Again and again, it joins with the rest of the environmental movement, of which it is a leading part, to frustrate the public’s choice for more energy of all kinds, energy that the American people are ready, willing, and eager to pay profitable prices for, and which the oil, coal, natural gas, and atomic power industries would eagerly produce if not prohibited by government intervention inspired by the environmental movement and applauded by The New York Times.
Like a dictator who is dissatisfied with the choice of the citizens, The Times again and again urges the dispatch of the police to change or prevent the outcome that the people want.
It dares to close its editorial with the assertion, “This [more government regulation and more taxes] is the right direction, whether the administration wants to go there or not.”
The role of the administration is totally secondary.
The primary consideration is the direction the American people seek. As they’ve demonstrated in the market day after day, year after year, they want the vehicles and the fuel they buy, and they want more of them, at lower prices, not less of them at higher prices. The right direction for the government of the United States is to respect the freedom of its citizens to choose and the choices they’ve made in the market. It is the opposite of the policy advocated by The Times.
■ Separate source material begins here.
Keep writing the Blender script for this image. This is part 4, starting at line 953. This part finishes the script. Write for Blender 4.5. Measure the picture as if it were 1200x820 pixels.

It’s the direction on which the United States was founded, the direction that is enshrined in its very foundation: namely, the “The Right to the Pursuit of Happiness,” a right held by each and every individual and exercised, in large part, every day in choosing what and how much to buy and what and how much to produce and sell. The government of the United States was established to protect this right, not to violate it.
The New York Times is a malevolent, alien influence, one that is hostile to the United States’ very reason for being.